Custom steel kitchen rack with recessed spots and integrated extractor
The black frame sits above the hob like a measured line, holding light, ventilation, and storage in one steel structure. Designed in 3D together with the client, the custom steel kitchen rack was shaped around the cooking zone from the start, so the recessed spots and the integrated extractor element could be placed without interrupting the geometry. Open shelves keep bottles and kitchen tools within reach, while the dark steel gives the wall above the cooker a clear outline.
A rack built around the cooking zone
The first thing you read is the frame. It spans the cooking area with straight edges and open bays, leaving the lower zone visible instead of enclosing it. That makes the rack feel like part of the kitchen’s working surface, not an added cabinet. The recessed spots are set into the lower section, so the light lands directly where pans, handles, and the hob need it most. From below, the installation stays compact and controlled.
Because the extractor element is built into the composition, the rack does more than store objects. It also organizes the space above the hob. The opening under the frame leaves room for the cooking zone, while the darker interior keeps the technical parts visually restrained. Seen from the room, the structure becomes a clear horizontal band rather than a cluster of separate devices. That is what gives the custom steel kitchen rack its presence.
Recessed spots placed into the lower rail
The lighting is not added on as an afterthought. The recessed spots sit in the lower part of the rack, aligned with the steel members so the underside stays calm. Their position brings a precise pool of light to the work area and shows the advantage of designing the rack as one element instead of combining loose components later. The result is easy to read in the image: a black steel bar, openings for the spots, and the cooking surface below.
In the detail views, the structure becomes more technical. Haunched corners, open sparings, and the matte finish of the steel tube give the frame a crisp outline. The custom steel kitchen rack is made from 20×20 mm steel tube and laser-cut sheet metal, which keeps the profile slender while still giving enough body for the shelves and built-in elements. The RAL 9005 fine texture finish absorbs light instead of reflecting it, so the lines stay sharp.
Materials and finish
The material palette is limited, and that restraint works to the rack’s advantage. 20×20 mm steel tube forms the structure, while laser-cut sheet metal shapes the panels and shelf parts. The black RAL 9005 fine texture coating pulls the different pieces together and gives the frame a matte surface that reads clearly against the lighter kitchen around it. It is the sort of finish that lets the construction speak first.
From one angle, the rack frames the hob and the dark recess behind it. From another, it becomes a shelving system with open fronts and thin metal edges. Bottles and cooking tools sit openly on the shelves, so the storage remains visible and easy to use. The open steel shelving above hob keeps the composition light, even though the rack also carries lighting and an integrated ventilation/hood element. Nothing feels crowded because each function has its own place in the frame.

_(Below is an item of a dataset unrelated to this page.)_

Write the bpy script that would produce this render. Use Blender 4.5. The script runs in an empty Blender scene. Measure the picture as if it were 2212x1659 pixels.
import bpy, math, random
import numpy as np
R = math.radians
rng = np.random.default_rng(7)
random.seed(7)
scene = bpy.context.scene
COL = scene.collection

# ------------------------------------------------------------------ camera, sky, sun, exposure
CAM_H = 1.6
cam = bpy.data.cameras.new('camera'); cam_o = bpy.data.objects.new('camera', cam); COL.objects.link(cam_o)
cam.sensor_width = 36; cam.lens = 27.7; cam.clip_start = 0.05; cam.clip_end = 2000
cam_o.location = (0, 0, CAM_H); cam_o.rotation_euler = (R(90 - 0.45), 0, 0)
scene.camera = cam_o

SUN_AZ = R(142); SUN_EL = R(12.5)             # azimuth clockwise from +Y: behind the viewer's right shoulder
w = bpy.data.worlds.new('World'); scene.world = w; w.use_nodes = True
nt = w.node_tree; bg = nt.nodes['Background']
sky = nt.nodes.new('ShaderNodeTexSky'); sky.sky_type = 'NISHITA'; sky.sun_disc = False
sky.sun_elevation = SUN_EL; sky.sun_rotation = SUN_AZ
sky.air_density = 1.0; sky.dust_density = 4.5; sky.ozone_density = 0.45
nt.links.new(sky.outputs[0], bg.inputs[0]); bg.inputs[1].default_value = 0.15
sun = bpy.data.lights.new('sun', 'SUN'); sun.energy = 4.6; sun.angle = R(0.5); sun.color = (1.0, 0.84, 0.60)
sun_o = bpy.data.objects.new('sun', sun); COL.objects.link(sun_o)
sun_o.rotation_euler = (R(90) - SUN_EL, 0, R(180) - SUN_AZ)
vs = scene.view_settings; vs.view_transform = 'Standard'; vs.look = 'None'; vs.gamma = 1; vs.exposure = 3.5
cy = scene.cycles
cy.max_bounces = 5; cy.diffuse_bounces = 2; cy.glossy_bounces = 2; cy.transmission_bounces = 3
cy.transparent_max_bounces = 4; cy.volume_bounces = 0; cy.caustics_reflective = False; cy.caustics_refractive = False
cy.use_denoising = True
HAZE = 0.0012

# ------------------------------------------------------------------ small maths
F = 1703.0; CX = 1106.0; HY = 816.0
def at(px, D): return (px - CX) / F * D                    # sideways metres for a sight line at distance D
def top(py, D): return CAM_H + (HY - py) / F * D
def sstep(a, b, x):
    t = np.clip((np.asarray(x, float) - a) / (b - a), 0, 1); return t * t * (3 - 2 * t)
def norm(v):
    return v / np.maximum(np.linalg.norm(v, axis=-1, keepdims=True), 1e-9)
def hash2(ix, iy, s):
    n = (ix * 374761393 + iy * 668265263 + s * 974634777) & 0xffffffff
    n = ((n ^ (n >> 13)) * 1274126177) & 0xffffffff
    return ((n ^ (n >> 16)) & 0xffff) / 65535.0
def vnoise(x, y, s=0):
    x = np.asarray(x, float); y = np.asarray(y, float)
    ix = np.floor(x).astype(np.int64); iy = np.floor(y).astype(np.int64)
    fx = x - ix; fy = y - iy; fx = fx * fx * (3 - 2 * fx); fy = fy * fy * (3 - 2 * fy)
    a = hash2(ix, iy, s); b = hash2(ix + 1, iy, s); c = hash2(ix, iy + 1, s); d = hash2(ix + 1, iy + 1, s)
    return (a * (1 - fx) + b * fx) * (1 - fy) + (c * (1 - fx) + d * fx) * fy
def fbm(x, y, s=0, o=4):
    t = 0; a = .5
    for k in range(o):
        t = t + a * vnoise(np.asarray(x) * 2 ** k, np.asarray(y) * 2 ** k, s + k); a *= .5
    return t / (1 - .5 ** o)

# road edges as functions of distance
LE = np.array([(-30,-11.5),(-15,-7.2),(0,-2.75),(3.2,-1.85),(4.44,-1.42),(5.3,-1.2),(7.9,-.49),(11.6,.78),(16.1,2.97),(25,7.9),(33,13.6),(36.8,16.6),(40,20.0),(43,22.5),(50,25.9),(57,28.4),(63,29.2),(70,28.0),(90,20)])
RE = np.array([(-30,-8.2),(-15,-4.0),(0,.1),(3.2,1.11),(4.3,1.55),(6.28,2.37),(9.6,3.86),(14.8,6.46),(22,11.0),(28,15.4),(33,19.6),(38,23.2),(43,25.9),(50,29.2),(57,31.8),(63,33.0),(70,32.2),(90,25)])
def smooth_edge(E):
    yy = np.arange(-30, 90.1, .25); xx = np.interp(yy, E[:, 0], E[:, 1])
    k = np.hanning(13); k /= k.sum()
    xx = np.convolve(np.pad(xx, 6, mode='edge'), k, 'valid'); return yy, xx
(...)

Steel lines, open shelves, and a dark niche
The niche inside the rack is finished in a darker tone, which pushes the contents back and makes the steel edges stand out. That contrast is subtle, but it changes how the rack reads in the room. The shelves are not deep or bulky; they are defined by thin rails and continuous borders, which is enough to hold objects without closing off the wall. In the photos, the dark back panel and the geometric steel outline create a clear rhythm above the cooktop.
There is also a practical side to that openness. Tools can be placed where they are used, and the visible shelving avoids the stop-start movement that closed cupboards often create around a hob. The custom steel kitchen rack keeps frequently used items close, while the integrated extractor setup and the recessed spots remain visually folded into the same structure. The eye sees one composed piece; the hand finds several functions.
Made to be read from the room
What makes this rack stand out is the way it shapes the space above the cooker without taking over the kitchen. The black steel draws a clean line across the wall, then opens up into shelves and technical recesses. In the wider view, the rack acts as a focal point above the hob area, especially against the lighter finishes around it. In the close-ups, the connections, edges, and openings show how the frame was built to hold both use and alignment.
The 3D design process with the client is visible in that precision. The lighting sits where it should, the integrated extractor element is accommodated inside the structure, and the shelves remain usable rather than symbolic. This is a custom steel kitchen rack that uses its material honestly: tube for structure, sheet metal for shaped parts, and a fine-textured black coat to keep the form legible. It is a compact piece of kitchen architecture, built to work above the hob and to stay clear in view.
Open shelving, fitted lighting, and the dark steel frame give the whole composition its practical edge. Cookware, bottles, and small utensils can stay out on display, while the rack keeps the kitchen wall organized around the cooking zone. The result is not decorative for its own sake. It is a steel structure that collects light, ventilation, and storage in one place, then leaves enough space around them for the room to breathe.